##### Data provided #####

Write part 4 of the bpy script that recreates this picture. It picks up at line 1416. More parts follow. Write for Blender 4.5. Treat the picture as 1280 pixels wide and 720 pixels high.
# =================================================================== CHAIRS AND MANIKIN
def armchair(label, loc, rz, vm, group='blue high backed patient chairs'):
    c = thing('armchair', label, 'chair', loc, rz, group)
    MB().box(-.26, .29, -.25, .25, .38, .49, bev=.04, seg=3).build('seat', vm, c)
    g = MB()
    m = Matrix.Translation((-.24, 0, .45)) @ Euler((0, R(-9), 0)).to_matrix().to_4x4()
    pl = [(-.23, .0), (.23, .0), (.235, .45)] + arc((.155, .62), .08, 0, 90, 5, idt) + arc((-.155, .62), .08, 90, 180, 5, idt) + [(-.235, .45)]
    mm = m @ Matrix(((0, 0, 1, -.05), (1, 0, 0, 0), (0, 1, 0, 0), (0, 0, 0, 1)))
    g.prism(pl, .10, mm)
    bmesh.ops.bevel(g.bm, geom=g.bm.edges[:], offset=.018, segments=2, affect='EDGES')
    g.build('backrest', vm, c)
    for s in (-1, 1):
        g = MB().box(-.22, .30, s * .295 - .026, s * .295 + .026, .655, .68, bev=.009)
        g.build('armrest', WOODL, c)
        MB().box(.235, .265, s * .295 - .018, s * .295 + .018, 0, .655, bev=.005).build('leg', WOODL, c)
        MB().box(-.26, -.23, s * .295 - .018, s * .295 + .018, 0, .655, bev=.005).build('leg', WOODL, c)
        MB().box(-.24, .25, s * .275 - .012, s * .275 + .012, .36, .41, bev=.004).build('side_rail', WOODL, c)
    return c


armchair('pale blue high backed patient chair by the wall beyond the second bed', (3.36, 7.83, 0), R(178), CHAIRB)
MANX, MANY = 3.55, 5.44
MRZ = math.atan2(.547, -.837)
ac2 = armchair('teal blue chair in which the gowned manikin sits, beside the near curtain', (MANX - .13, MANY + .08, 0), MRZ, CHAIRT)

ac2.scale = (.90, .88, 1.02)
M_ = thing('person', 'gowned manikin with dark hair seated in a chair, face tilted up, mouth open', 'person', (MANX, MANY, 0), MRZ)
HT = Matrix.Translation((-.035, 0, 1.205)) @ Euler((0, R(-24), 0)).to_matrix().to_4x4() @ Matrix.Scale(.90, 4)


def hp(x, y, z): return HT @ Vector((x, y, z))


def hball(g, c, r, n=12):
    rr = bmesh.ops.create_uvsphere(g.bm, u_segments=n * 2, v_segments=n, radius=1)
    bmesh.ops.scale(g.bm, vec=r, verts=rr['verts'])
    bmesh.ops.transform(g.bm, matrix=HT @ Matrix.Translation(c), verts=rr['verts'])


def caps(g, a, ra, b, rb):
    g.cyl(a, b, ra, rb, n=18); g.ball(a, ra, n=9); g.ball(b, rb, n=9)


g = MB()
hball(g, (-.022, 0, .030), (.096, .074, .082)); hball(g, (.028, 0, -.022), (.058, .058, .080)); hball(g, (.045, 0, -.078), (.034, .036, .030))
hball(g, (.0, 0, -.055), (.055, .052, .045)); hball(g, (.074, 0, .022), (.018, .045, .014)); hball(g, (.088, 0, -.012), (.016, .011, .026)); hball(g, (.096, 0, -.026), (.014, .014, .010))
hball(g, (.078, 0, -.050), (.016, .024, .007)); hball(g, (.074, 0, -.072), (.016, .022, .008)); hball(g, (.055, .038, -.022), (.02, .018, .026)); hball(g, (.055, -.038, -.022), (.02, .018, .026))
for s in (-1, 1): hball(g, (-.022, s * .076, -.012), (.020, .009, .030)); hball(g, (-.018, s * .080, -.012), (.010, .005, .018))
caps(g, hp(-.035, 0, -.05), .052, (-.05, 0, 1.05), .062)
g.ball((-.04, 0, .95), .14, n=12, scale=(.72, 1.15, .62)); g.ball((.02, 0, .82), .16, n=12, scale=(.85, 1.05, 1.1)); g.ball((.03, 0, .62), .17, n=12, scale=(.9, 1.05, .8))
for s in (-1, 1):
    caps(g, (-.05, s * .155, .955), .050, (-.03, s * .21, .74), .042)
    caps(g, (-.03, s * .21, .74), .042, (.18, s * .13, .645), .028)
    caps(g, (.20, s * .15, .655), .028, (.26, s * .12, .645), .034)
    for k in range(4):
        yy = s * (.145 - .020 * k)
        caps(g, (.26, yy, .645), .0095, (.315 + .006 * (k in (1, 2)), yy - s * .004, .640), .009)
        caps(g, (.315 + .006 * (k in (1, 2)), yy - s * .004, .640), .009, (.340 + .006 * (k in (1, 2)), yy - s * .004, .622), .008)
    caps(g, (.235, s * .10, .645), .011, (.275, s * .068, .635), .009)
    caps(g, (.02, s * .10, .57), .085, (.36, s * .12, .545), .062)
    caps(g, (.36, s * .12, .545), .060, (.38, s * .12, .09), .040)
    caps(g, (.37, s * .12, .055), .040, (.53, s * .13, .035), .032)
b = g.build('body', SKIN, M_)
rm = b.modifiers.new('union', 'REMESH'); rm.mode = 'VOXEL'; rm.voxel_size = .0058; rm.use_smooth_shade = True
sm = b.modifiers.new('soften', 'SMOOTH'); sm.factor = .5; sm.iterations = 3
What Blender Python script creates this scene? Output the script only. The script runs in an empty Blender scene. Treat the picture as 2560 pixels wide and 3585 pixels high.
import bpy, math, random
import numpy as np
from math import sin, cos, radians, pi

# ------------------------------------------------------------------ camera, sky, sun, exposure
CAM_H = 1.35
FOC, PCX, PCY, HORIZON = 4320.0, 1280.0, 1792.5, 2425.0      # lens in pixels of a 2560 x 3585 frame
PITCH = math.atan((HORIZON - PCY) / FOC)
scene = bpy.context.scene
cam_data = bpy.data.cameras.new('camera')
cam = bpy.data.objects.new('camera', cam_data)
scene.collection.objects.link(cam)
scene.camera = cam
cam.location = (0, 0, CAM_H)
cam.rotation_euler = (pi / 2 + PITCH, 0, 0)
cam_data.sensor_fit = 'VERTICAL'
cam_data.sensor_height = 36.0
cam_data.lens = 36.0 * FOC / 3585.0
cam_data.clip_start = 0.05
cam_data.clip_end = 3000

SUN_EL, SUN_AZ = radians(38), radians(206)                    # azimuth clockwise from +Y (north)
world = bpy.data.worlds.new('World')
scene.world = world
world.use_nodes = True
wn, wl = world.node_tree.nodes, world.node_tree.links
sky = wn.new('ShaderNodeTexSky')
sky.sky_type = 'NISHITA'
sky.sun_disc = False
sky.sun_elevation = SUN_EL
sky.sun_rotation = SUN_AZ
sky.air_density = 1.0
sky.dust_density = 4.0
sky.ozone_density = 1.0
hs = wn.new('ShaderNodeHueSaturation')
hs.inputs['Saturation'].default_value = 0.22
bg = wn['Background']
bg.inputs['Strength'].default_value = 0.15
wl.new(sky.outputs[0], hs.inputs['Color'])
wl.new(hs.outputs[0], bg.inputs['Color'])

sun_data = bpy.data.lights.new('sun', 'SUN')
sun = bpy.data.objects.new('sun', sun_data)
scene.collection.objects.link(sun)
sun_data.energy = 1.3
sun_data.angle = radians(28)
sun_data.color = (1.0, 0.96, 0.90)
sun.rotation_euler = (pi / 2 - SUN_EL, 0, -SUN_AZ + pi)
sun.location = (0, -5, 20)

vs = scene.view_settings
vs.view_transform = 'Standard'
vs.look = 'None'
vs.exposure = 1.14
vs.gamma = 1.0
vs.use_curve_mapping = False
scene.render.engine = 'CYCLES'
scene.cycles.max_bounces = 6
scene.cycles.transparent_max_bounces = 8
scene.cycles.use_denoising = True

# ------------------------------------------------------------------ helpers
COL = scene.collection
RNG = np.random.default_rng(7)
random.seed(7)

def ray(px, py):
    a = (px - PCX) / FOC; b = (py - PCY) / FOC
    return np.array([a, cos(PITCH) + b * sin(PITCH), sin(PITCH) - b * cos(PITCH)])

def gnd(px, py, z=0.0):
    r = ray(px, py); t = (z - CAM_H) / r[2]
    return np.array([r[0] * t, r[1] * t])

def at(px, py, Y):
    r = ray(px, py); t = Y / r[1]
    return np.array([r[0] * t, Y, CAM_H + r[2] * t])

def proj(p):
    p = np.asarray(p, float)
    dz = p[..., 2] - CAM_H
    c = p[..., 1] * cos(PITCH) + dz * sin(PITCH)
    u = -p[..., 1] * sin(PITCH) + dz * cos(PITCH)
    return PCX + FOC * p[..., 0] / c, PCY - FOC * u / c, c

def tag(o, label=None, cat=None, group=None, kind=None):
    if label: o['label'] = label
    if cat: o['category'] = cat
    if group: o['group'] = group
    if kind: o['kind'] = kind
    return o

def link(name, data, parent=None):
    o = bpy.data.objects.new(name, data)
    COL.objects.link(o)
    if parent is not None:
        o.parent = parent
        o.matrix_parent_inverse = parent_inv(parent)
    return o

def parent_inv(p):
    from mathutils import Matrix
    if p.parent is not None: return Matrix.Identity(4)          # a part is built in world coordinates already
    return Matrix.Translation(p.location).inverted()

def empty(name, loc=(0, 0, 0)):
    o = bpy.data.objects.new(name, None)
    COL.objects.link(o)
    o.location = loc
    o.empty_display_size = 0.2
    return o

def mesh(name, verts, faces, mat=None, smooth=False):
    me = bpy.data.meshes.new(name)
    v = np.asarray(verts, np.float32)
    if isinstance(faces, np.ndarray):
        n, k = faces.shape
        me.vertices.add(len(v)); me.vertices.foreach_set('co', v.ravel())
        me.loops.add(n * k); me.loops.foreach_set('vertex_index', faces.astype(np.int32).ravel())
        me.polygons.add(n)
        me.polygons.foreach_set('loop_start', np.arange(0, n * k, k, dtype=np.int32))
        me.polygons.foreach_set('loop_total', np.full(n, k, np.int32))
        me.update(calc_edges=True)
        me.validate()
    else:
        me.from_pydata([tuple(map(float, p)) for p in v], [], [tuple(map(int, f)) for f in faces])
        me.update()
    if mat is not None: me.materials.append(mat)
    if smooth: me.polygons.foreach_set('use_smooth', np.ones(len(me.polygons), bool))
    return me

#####

* **Your instructions**
Return exactly, and only, the lines from the one containing "What Blender Python" down to the one containing "from math import sin, cos, radians, pi", with both of those lines included.

* **Full output**
What Blender Python script creates this scene? Output the script only. The script runs in an empty Blender scene. Treat the picture as 2560 pixels wide and 3585 pixels high.
import bpy, math, random
import numpy as np
from math import sin, cos, radians, pi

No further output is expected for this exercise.